RTLSeg: A novel multi-component inspection network for railway track line based on instance segmentation

Abstract

The condition monitoring of railway track line is one of the fundamental tasks to ensure the safety of the railway transportation system. Railway track line is mainly made up of tracks, fasteners, bolts, backing plates, and so on. Given the requirements for rapid and accurate inspection, an innovative and intelligent method for multi-component identification and common defect detection of railway track line is investigated based on instance segmentation. More specifically, a railway track line image (RTL-I) dataset is constructed and annotated manually in this paper. After that, based on the work of YOLACT and YOLACT++, combined with prior knowledge, a railway track line image segmentation model (RTLSeg for short) is proposed. Firstly, taking the characteristics of the objects in the RTL-I dataset, preset anchors are redesigned and a feature enhanced module is introduced in the prediction head to improve the detection and segmentation accuracy of the model.

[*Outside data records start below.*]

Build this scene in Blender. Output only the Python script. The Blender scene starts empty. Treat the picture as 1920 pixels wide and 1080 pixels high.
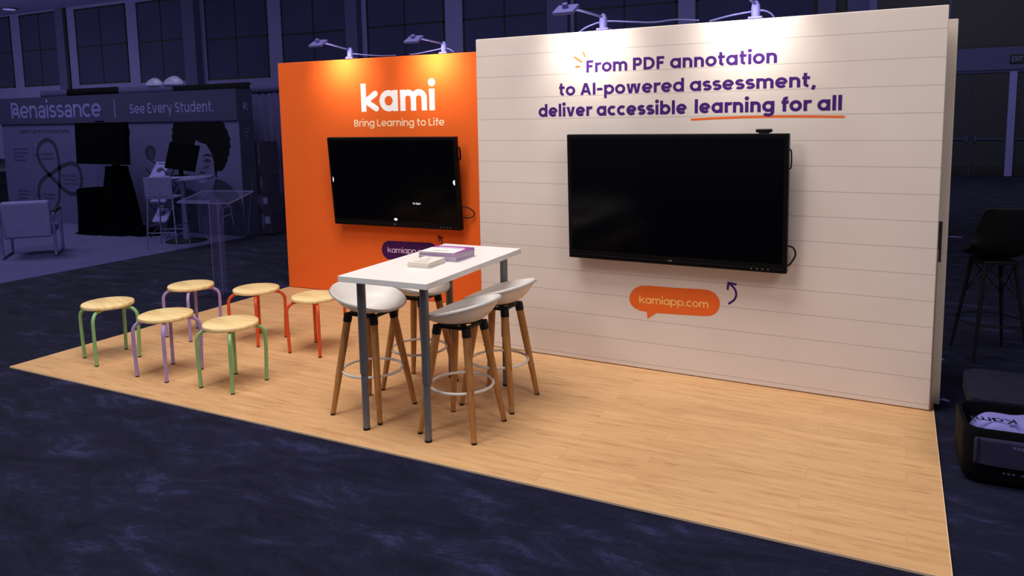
import bpy, math, random
from mathutils import Vector, Matrix

random.seed(7)
PI = math.pi
SC = bpy.context.scene
COL = SC.collection

# ------------------------------------------------------------------ camera
cam_data = bpy.data.cameras.new('camera')
cam = bpy.data.objects.new('camera', cam_data)
COL.objects.link(cam)
RIGHT = Vector((0.894698786290452, 0.44639268264490056, -0.01573704837258847))
UP = Vector((-0.03740866556798982, 0.10999276920323363, 0.9932281623390602))
FWD = Vector((-0.44510074539458416, 0.8880513293746558, -0.11510935168391982))
cam.matrix_world = Matrix(((RIGHT.x, UP.x, -FWD.x, 6.004), (RIGHT.y, UP.y, -FWD.y, -3.199),
                           (RIGHT.z, UP.z, -FWD.z, 1.830), (0, 0, 0, 1)))
cam_data.sensor_width = 36.0
cam_data.lens = 1405.49 * 36.0 / 1920.0
cam_data.shift_x = -(980.54 - 960.0) / 1920.0
cam_data.shift_y = -(540.0 - 385.10) / 1920.0
cam_data.clip_start = 0.05
cam_data.clip_end = 200
SC.camera = cam

# ------------------------------------------------------------------ view, world, hall lights and added fill lights
SC.view_settings.view_transform = 'Standard'
SC.view_settings.look = 'None'
SC.view_settings.exposure = 0.0
SC.view_settings.gamma = 1.0
SC.view_settings.use_curve_mapping = False

world = bpy.data.worlds.new('hall_ambience')
SC.world = world
world.use_nodes = True
bg = world.node_tree.nodes['Background']
bg.inputs[0].default_value = (0.78, 0.76, 0.95, 1)
bg.inputs[1].default_value = 0.26


def area(name, loc, target, sx, sy, power, color=(1, 1, 1), spread=180):
    l = bpy.data.lights.new(name, 'AREA')
    l.shape = 'RECTANGLE'
    l.size, l.size_y = sx, sy
    l.energy = power
    l.color = color
    l.spread = math.radians(spread)
    o = bpy.data.objects.new(name, l)
    COL.objects.link(o)
    o.location = loc
    o.rotation_euler = (Vector(target) - Vector(loc)).to_track_quat('-Z', 'Y').to_euler()
    return o


area('hall_key_light', (1.0, -4.8, 6.8), (3.0, 1.2, 0.6), 1.8, 1.8, 160, (1.0, 0.95, 0.90))
area('hall_overhead_light', (3.2, -0.6, 7.6), (3.2, 0.9, 0), 4.5, 3.0, 470, (1.0, 0.95, 0.91))
area('side_fill_light', (10.5, -3.5, 7.2), (5.5, 1.8, 0.8), 2.5, 2.5, 220, (1.0, 0.95, 0.92))  # added fill: brightens the backing panel edge and softens shadows
area('hall_left_light', (-7.5, 2.0, 7.6), (-7.0, 4.2, 0), 4.0, 4.0, 450, (0.95, 0.95, 1.0))
area('far_wall_fill', (-9, 12, 1.7), (-10.5, 22, 4.3), 20.0, 1.2, 620, (0.92, 0.92, 1.0))  # unseen fill added behind the booth walls, standing in for light from further booths
area('corner_wall_fill', (-34, 12, 1.7), (-37, 22, 3.8), 20.0, 1.2, 760, (0.92, 0.92, 1.0))  # same kind of added, hidden fill, for the far end of the wall
area('hall_door_light', (8, 14, 7.5), (8.5, 22, 1.8), 5.0, 3.0, 420, (0.92, 0.92, 1.0))


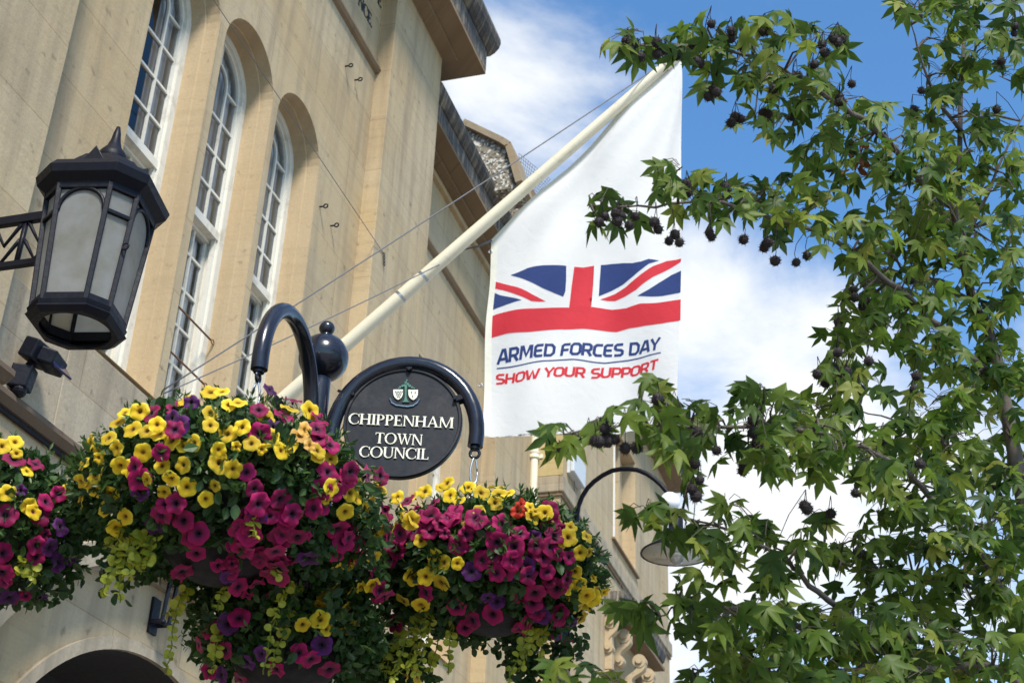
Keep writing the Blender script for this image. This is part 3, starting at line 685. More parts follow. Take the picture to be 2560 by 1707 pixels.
# ------------------------------------------------------------------ flagpole, flag, wires
YF = 9.62
P0 = onY(733, 978, YF); P1 = onY(1694, 138, YF); P0 = onX(683, 1020, -.02)
FP = thing('flagpole', P0, 'long cream flagpole slanting out from the stone wall to the upper right', 'flagpole')
d = MB(); dv = P1 - P0
d.tube([P0 + dv * s for s in (0, .25, .5, .75, .965)], [.060, .058, .054, .048, .042], 20); d.build('pole', CREAM, FP, smooth=True, angle=40)
tp = P0 + dv * 1.0; d = MB(); un = dv / np.linalg.norm(dv); pts = [P0 + dv * .965, P0 + dv * .97, P0 + dv * .995, P0 + dv * 1.01]; d.tube(pts, [.052, .054, .054, .03], 16)
d.build('finial', CREAM, FP, smooth=True, angle=40)
d = MB(); d.tube([P0 + dv * .002, P0 + dv * .02], .068, 16); d.build('wall_socket', IRON, FP, bevel=.005)
for s_ in (.30, .355):
    d = MB(); q = P0 + dv * s_; d.tube([q - un * .012, q + un * .012], .0585, 20); d.build('pole_band', STEEL, FP, smooth=True, angle=40)

def fpx(x, y): q = onY(*z5(x, y), YF); return q[0], q[2]
tipx, tipz = onY(1703, 128, YF)[[0, 2]]; hlx, hlz = onY(1228, 594, YF)[[0, 2]]
brx, brz = onY(1696, 1056, YF)[[0, 2]]; blx, blz = onY(1208, 1092, YF)[[0, 2]]
def wave(x, z):
    u = (x - blx) / (brx - blx); v = (z - blz) / (tipz - blz)
    r = math.hypot(x - tipx, z - tipz); th = math.atan2(tipz - z, tipx - x + .05)
    y = .05 * math.sin(9.5 * th + 1.2) * min(1, r / 1.2) * (1 - v * .3) + .022 * math.sin(23 * th + .6 + 2 * r) * min(1, r)
    y += .022 * math.sin(5.2 * u * 2 + 3.0 * v + .8) + .009 * math.sin(17 * u + 9 * v) * (1 - v) + .004 * math.sin(31 * u - 22 * v)
    return YF + y
def conform(polys, step, off, thick=None):
    bm = bmesh.new()
    for P_ in polys:
        vs_ = [bm.verts.new((x, 0, z)) for x, z in P_]
        try: bm.faces.new(vs_)
        except ValueError: pass
    bmesh.ops.triangulate(bm, faces=bm.faces)
    xs = [v.co.x for v in bm.verts]; zs_ = [v.co.z for v in bm.verts]
    for lo, hi, ax in ((min(xs), max(xs), 0), (min(zs_), max(zs_), 2)):
        k = math.ceil(lo / step)
        while k * step < hi:
            co_ = [0, 0, 0]; co_[ax] = k * step; no = [0, 0, 0]; no[ax] = 1
            bmesh.ops.bisect_plane(bm, geom=bm.verts[:] + bm.edges[:] + bm.faces[:], plane_co=co_, plane_no=no, dist=1e-6); k += 1
    bm.verts.index_update()
    V = [(v.co.x, wave(v.co.x, v.co.z) + off, v.co.z) for v in bm.verts]; F = [tuple(v.index for v in f.verts) for f in bm.faces]
    bm.free(); return V, F
FG = thing('flag', (hlx, YF, hlz), 'large white flag with union band and lettering, hung from the cream pole', 'flag')
OUT = [(blx, blz)]
for i in range(1, 12): OUT.append((blx + (brx - blx) * i / 12, blz + (brz - blz) * i / 12 - .025 * math.sin(math.pi * i / 12) + .012 * math.sin(i * 1.7)))
OUT += [(brx, brz), (tipx + .004, tipz - .03), (tipx - .03, tipz - .01), (hlx + .02, hlz + .02), (hlx, hlz - .02)]
d = MB(); V, F = conform([OUT], .025, 0); d.add(V, F); fo = d.build('cloth', CLOTH, FG, smooth=True, recalc=False)
hoist = [(blx - .005, blz + .01), (blx + .05, blz + .004), (hlx + .052, hlz - .0), (hlx - .004, hlz - .0)]
d = MB(); V, F = conform([hoist], .03, -.003); d.add(V, F); d.build('hoist_tape', HEM, FG, smooth=True, recalc=False)
dirx, dirz = tipx - hlx, tipz - hlz; L_ = math.hypot(dirx, dirz); nx, nz = dirz / L_, -dirx / L_
diag = [(hlx + .0, hlz), (hlx + nx * .045, hlz + nz * .045), (tipx - .02 + nx * .04, tipz + nz * .04 - .03), (tipx - .02, tipz - .02)]
d = MB(); V, F = conform([diag], .03, -.003); d.add(V, F); d.build('diagonal_hem', HEM, FG, smooth=True, recalc=False)
d = MB()
for q in ((1025, 155), (965, 1080)):
    x, z = fpx(*q); d.ringtube((x, wave(x, z) - .006, z), (1, 0, 0), (0, 0, 1), .014, .005, 14, 6)
d.build('grommets', STEEL, FG, smooth=True)
BL1 = [(1170, 330), (1240, 315), (1300, 300), (1400, 290), (1558, 280), (1553, 370), (1545, 440), (1530, 477), (1480, 465), (1400, 440), (1300, 395), (1230, 358)]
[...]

Secondly, to strengthen the internal information propagation within the model, PaFPN (path aggregation feature pyramid network) is applied instead of FPN in RTLSeg. Thirdly, with the help of CoordConv, Coord-Protonet is presented to add position awareness explicitly to the model for more robust and higher quality prototype masks. Finally, to further improve the model performance, the attention mechanism is explored and a novel spatial attention-guided bounding box branch is employed in the enhanced prediction head. Both quantitative and qualitative experimental results show that the proposed method is feasible in detecting and segmenting multi-component and common defects of railway track line, and outperforms the compared baseline models. In particular, RTLSeg is able to achieve 91.35 bbox mAP and 91.60 mask mAP with the customized dataset. Meanwhile, the average inference speed reaches 13.07 fps. The average detection accuracy and recall are 100% and 99.83%, respectively. Furthermore, the effectiveness of each optimized part of the proposed RTLSeg model is demonstrated by additional ablation study.